Why own RBS (LSE: RBS) (NYSE: RBS.US) when you can own Barclays (LSE: BARC) (NYSE: BCS.US)? That was a rhetorical question posed by broker Investec last week.
Investec had just upped its rating for RBS to ‘hold’ from ‘sell’ to reflect the slump in RBS’s shares since February. From trading on a multiple of 1.0 times tangible net asset value (TNAV) they are now on a multiple of 0.8. But the broker asked sourly “Why own RBS when profitable, defensive, dividend-rich Barclays trades on 0.8 times too?”
It certainly seems to be a valuation anomaly. Both banks have seen their shares battered this year, RBS down 10% and Barclays down 14%. Both banks have their fair shares of problems and have suffered from a slew of bad news. Both banks are on the second iteration of their transformation programmes. But most observers would perceive a lower downside risk and nearer upside in Barclays.
Self-inflicted injury
RBS’s latest injuries are self-inflicted — or, rather, inflicted by a new CEO more amenable to do the majority-shareholder’s bidding. It made an additional £5bn write-off last year solely to accelerate disposal of problem assets by creating an internal ‘bad bank’. It’s taking an even bigger axe to its investment bank, and restructuring yet again.
It plans to accelerate disposal of US subsidiary Citizen’s Bank. RBS has had talks with giant Japanese bank Sumitomo about a possible sale, instead of the mooted flotation. If RBS is lucky this could create a bidding war, and swift action to dispose of Citizens will boost RBS’s capital.
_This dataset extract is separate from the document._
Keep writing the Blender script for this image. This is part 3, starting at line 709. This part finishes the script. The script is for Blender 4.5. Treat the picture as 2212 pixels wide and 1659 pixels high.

But the target date for reaching a steady-state has been put back to 2018-2020, by which time the UK economy and housing market might not be so favourable for a Lloyds Bank-lookalike strategy. Meanwhile, the prospect of a dividend is remote.
Heat not light
The reaction to Barclays’ recent results generated more heat than light. Barclays has a costs problem, and it has an image problem, but the two get confused. The investment bank suffered from poor market conditions in its core ‘FICC’ business, which is a transient issue. There’s a more structural issue in the changes to the capital and regulatory regime that makes these activities inherently less profitable: so Barclays has to sort out its cost-base.
But the tricky problem is whether it’s possible in the current climate to house a US-centric investment bank within a UK retail and commercial bank. That issue will grow if a Labour government looks likely next year.
Flattering
Despite disappointing results, Barclays is, as Investec describes, fundamentally profitable. It’s maybe flattering of the broker to call it defensive, but the downside is limited compared to RBS. As for dividend-rich? Well, a prospective yield of 4% is above the FTSE 100 average but it’s not the highest-yielding bank in the FTSE nor, arguably, the safest.